Dieser neue Kurs kündigte sich mit den Haushaltsberatungen bereits seit dem Jahresbeginn an. Konkret: Obwohl die Zahl der Arbeitslosen steigt, friert Schwarz-Gelb die sogenannten Eingliederungsmittel für Hartz-IV-Bezieher auf dem Vorjahresniveau von 6,6 Milliarden Euro ein - Gelder, mit denen Umschulungen oder öffentlich geförderte Beschäftigung finanziert werden. Noch schlimmer sieht es beim Haushalt der Bundesagentur für Arbeit aus. Hier werden die Eingliederungsmittel für die Arbeitslosengeld-I-Bezieher sogar gekürzt, um 220 Millionen auf 4,26 Milliarden Euro.

Zudem hat das Bundesarbeitsministerium - weitgehend unbemerkt von der Öffentlichkeit - durch eine neue Verordnung die Vergabe der Arbeitsmarktgelder für das Jahr 2010 so organisiert, dass Ansätze zur Errichtung eines öffentlichen Beschäftigungssektors, etwa in Berlin, torpediert werden. Ausgerechnet die Jobcenter, die mit öffentlichen Mitteln viele neue Arbeitsplätze schufen, erhalten nun weniger Geld als im Vorjahr. Das Motiv ist klar: Es soll in der aktiven Arbeitsmarktpolitik keine Alternative zu den unsäglichen Ein-Euro-Jobs geben.

Die Kürzungen sind erst der Anfang

Mit dem Haushalt 2010 gibt Schwarz-Gelb also eine klare Richtung vor. Wir sollten nicht naiv sein: Das ist erst der Anfang. In ihrem Koalitionsvertrag haben sich Union und FDP verpflichtet, die Arbeitsmarktinstrumente zu reduzieren. Unter dem Logo »Bürgerarbeit« droht im nächsten Jahr eine Ausbreitung der Ein-Euro-Jobs mit Arbeitszwang.
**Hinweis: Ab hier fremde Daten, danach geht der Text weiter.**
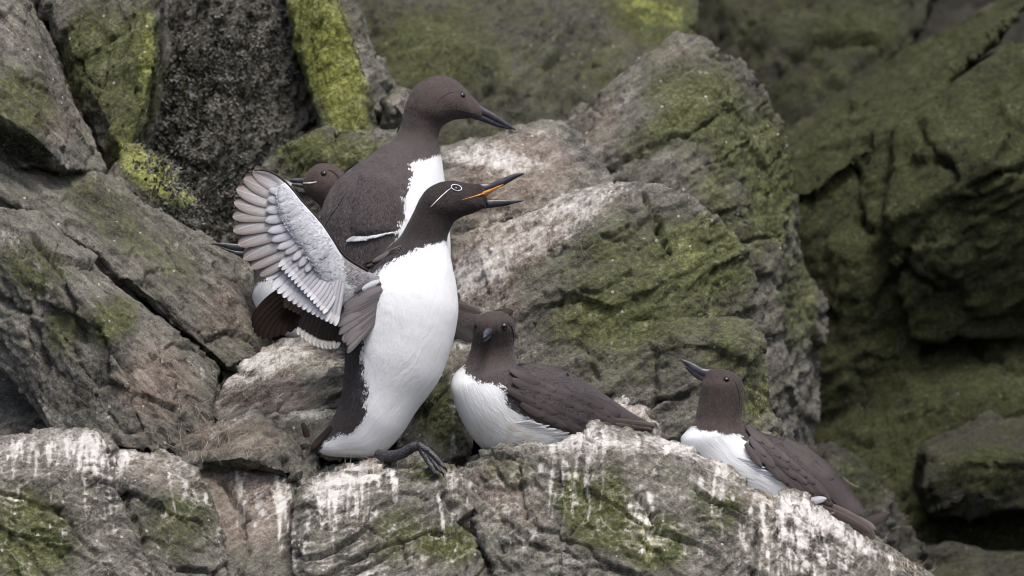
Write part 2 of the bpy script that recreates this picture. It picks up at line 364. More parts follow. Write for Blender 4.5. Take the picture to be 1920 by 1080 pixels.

Die LINKE dagegen will eine andere Arbeitsmarktpolitik: Weg von Zwang und Billigmaßnahmen, hin zu ordentlich finanzierter und nachhaltiger Förderung. Wir wollen die berufliche Weiterbildung stärken und setzen auf den Ausbau eines öffentlichen Beschäftigungssektors, mit sozialversicherungspflichtigen Arbeitsplätzen, tariflich bezahlt und zu Mindestlohnbedingungen, freiwillig und zusätzlich. Die Arbeitsmarktpolitik ist eine zentrale Säule des Sozialstaates. Gerade in der Krise gilt es diesen zu stärken.